GOAL OF THE EXERCISE → Where a line holds "picture", copy it.

STORED DATA →
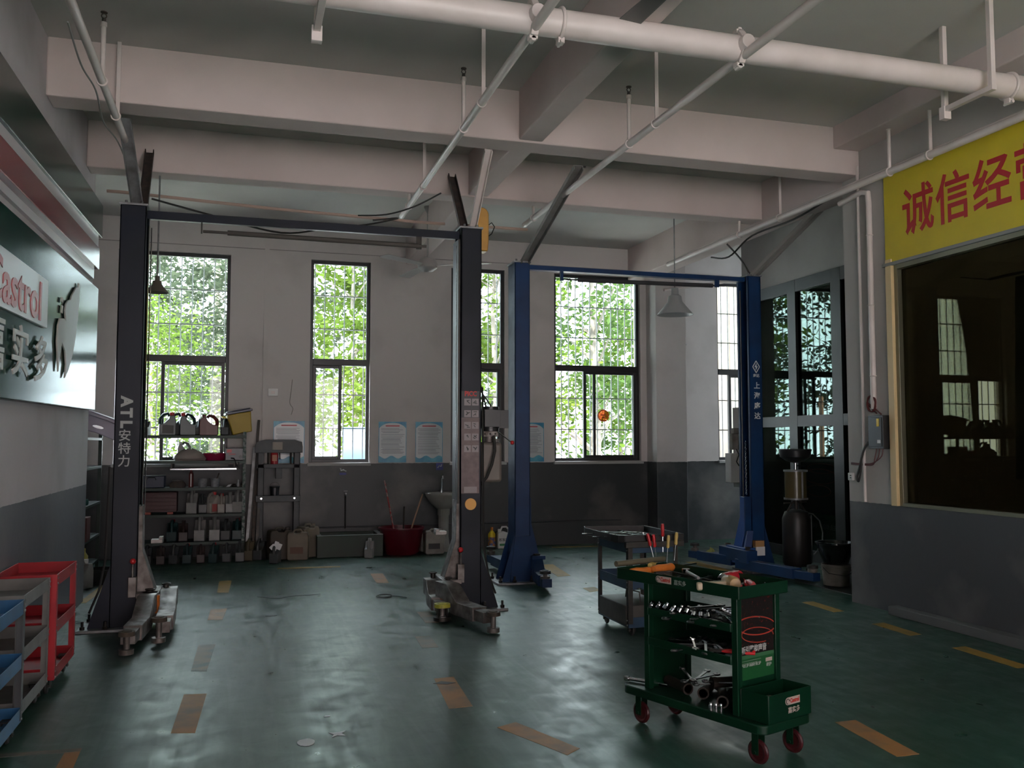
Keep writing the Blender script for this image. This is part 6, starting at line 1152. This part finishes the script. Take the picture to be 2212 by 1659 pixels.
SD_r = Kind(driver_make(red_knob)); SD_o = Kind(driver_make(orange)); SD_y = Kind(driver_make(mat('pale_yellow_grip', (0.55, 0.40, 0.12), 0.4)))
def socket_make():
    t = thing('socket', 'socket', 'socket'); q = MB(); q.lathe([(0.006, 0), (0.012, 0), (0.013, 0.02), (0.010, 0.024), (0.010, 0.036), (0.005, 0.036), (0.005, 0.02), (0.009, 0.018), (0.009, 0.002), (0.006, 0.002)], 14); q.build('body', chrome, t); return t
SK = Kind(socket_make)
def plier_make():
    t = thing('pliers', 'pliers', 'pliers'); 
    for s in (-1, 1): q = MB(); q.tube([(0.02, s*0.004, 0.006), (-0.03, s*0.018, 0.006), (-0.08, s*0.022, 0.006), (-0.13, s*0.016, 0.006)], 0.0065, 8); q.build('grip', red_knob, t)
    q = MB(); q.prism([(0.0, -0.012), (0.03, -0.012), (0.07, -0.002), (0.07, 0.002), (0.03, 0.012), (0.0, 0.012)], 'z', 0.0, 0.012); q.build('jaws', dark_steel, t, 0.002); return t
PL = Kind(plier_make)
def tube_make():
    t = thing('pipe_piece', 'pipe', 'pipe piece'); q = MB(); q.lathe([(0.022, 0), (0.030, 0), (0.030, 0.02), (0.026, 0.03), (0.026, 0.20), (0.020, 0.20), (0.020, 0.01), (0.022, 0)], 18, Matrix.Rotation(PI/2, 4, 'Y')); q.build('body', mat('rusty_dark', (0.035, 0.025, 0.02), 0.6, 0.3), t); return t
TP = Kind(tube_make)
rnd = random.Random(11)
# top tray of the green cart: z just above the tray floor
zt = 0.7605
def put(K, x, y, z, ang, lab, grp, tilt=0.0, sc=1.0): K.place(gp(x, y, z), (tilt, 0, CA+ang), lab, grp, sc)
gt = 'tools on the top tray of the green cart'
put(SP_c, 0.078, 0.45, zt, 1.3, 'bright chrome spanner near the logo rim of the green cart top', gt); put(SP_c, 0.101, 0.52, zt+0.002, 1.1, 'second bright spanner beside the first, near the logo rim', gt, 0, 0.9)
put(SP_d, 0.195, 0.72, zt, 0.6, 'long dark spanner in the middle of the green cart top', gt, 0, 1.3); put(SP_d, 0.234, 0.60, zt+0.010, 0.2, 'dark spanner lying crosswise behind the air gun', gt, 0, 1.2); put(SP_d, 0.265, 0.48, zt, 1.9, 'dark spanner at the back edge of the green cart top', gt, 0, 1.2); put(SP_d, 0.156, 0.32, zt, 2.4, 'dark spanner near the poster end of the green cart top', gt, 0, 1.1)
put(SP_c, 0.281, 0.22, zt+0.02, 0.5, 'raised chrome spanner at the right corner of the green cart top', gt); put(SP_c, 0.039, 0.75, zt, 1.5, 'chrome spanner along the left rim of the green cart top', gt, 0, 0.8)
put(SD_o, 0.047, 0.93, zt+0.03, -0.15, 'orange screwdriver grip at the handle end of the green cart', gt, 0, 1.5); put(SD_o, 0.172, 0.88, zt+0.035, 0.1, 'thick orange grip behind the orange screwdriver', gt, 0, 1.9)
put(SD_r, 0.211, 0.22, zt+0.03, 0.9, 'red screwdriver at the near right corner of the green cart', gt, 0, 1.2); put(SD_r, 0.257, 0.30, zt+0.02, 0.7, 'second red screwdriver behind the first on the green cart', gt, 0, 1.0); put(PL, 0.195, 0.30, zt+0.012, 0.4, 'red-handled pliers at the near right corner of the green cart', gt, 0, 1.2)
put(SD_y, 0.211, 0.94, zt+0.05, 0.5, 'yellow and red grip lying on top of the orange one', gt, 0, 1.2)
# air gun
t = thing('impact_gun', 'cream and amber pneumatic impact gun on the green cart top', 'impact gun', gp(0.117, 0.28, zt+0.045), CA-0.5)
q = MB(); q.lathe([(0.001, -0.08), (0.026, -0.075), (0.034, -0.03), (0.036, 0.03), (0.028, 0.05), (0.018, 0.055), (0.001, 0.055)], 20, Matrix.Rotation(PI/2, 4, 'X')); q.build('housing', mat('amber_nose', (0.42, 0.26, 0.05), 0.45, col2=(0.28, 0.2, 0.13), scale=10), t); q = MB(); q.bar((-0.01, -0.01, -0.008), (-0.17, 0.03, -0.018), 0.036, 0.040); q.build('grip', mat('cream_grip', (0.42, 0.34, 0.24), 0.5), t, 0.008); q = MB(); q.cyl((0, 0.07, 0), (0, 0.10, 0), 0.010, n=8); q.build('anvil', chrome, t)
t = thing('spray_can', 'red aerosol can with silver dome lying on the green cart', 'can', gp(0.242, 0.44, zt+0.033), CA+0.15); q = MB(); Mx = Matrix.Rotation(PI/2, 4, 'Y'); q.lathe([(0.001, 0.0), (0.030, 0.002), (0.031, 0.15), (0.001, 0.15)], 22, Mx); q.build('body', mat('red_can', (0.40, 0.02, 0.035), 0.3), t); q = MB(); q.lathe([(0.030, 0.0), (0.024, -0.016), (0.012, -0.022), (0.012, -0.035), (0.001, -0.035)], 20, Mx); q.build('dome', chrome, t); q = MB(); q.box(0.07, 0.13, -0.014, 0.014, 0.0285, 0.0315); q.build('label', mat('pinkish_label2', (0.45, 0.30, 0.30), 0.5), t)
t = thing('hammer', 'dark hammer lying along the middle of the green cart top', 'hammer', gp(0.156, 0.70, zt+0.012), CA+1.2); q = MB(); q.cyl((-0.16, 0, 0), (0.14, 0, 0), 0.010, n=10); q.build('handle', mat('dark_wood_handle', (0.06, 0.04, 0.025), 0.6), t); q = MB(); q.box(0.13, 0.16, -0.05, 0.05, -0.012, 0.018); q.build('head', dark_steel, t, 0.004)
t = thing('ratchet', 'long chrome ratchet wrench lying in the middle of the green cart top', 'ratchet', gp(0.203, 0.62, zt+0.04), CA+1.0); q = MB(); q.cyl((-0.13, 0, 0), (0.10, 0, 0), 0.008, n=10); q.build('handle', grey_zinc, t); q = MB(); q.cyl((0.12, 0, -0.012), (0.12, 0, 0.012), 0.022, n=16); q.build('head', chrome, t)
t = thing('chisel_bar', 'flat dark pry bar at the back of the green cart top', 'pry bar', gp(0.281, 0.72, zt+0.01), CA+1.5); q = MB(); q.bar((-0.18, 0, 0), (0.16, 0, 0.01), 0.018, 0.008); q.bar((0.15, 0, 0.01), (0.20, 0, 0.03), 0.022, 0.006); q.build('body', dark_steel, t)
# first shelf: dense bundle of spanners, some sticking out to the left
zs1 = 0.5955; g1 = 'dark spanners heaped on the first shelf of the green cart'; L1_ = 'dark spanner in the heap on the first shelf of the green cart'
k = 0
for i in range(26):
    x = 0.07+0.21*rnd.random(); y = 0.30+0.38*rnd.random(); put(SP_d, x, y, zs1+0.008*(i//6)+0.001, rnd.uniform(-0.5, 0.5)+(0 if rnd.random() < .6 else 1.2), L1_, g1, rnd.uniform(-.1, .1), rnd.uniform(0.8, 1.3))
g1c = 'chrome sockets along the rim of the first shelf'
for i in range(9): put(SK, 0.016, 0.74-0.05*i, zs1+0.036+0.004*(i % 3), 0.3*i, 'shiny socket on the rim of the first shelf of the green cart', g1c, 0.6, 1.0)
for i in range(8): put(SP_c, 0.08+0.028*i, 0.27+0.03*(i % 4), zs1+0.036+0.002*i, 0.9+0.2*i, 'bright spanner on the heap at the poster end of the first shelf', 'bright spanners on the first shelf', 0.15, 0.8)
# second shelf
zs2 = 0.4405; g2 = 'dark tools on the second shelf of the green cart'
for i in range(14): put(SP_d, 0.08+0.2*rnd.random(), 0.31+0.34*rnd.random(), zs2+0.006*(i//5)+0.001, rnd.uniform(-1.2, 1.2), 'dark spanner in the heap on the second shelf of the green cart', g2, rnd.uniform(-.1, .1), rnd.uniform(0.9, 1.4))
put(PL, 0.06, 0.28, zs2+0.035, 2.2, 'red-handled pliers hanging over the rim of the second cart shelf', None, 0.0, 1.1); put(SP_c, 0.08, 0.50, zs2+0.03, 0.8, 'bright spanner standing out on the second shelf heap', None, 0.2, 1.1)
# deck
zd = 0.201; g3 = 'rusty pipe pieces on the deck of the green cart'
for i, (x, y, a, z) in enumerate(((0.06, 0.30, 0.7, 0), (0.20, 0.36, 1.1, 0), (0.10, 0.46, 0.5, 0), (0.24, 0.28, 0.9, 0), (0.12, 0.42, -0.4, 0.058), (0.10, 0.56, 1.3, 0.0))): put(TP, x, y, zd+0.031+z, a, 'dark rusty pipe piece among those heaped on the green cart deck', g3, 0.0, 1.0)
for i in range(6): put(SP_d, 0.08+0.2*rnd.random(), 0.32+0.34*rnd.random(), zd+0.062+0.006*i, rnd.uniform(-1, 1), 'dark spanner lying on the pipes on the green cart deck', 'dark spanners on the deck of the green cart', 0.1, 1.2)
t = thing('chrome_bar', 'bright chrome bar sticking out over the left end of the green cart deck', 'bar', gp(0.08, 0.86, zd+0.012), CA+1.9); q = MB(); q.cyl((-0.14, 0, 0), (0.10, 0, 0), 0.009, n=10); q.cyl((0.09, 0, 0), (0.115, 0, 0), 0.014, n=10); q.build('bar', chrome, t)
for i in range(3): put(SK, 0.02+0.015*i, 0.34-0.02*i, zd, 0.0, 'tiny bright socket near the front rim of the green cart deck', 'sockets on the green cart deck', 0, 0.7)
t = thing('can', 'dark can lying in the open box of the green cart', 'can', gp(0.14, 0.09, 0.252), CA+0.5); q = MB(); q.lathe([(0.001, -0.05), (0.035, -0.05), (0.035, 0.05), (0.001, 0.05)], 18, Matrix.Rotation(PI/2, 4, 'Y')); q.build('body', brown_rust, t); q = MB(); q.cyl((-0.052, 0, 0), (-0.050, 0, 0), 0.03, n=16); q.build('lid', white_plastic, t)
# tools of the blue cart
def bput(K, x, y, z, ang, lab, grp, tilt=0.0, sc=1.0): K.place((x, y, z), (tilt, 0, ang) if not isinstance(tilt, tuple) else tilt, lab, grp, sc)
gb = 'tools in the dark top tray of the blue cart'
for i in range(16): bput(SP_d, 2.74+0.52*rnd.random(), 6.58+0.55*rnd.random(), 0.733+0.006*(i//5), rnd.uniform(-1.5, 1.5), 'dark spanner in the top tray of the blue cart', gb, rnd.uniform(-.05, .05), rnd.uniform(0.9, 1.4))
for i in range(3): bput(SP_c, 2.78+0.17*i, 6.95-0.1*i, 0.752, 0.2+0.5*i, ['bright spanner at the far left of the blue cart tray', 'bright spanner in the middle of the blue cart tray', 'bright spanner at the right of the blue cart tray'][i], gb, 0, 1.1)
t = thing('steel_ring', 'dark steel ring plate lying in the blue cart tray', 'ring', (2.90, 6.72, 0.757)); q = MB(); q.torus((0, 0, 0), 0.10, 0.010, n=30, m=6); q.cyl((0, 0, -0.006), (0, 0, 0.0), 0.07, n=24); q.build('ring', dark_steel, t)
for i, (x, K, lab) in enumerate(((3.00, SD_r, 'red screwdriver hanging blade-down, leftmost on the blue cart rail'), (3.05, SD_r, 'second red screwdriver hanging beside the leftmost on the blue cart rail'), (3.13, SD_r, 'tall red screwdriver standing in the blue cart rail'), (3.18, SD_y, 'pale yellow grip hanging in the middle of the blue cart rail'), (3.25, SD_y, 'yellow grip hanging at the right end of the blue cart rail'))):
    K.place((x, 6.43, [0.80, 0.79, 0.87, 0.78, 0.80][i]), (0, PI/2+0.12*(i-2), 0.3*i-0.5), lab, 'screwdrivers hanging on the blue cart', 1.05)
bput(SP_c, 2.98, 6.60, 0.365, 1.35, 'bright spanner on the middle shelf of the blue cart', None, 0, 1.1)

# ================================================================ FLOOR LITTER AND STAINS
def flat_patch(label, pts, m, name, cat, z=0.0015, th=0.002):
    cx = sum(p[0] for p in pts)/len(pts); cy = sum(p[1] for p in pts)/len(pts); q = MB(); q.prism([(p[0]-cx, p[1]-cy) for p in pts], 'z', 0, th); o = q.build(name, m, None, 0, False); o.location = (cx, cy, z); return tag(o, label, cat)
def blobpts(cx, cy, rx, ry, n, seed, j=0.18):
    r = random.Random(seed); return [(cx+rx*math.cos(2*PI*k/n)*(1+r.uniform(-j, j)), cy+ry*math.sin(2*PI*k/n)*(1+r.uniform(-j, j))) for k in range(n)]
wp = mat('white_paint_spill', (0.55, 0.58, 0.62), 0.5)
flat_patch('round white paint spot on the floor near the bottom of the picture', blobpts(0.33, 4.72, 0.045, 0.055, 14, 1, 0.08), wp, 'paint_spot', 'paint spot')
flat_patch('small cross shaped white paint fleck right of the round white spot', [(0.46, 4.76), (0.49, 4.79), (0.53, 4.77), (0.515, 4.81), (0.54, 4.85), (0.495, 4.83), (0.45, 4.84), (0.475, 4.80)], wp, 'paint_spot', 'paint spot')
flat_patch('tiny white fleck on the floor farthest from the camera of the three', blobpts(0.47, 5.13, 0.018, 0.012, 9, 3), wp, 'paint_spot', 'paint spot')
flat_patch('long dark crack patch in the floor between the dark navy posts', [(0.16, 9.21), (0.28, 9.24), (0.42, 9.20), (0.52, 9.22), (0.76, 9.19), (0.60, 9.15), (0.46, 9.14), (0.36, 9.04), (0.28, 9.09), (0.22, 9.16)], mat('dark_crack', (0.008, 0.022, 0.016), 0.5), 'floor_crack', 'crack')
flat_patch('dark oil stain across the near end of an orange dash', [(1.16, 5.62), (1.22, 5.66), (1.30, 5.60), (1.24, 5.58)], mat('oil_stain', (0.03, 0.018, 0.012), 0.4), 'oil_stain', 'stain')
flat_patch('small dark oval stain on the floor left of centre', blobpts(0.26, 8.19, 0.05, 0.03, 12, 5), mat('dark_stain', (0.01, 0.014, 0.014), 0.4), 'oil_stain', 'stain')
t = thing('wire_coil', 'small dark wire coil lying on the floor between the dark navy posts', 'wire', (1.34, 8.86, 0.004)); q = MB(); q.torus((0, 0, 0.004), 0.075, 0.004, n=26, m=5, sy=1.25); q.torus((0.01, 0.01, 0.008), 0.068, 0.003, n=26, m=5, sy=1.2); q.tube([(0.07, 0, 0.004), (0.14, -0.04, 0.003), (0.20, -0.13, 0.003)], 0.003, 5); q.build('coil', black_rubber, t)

WRITTEN ANSWER →
Keep writing the Blender script for this image. This is part 6, starting at line 1152. This part finishes the script. Take the picture to be 2212 by 1659 pixels.
flat_patch('round white paint spot on the floor near the bottom of the picture', blobpts(0.33, 4.72, 0.045, 0.055, 14, 1, 0.08), wp, 'paint_spot', 'paint spot')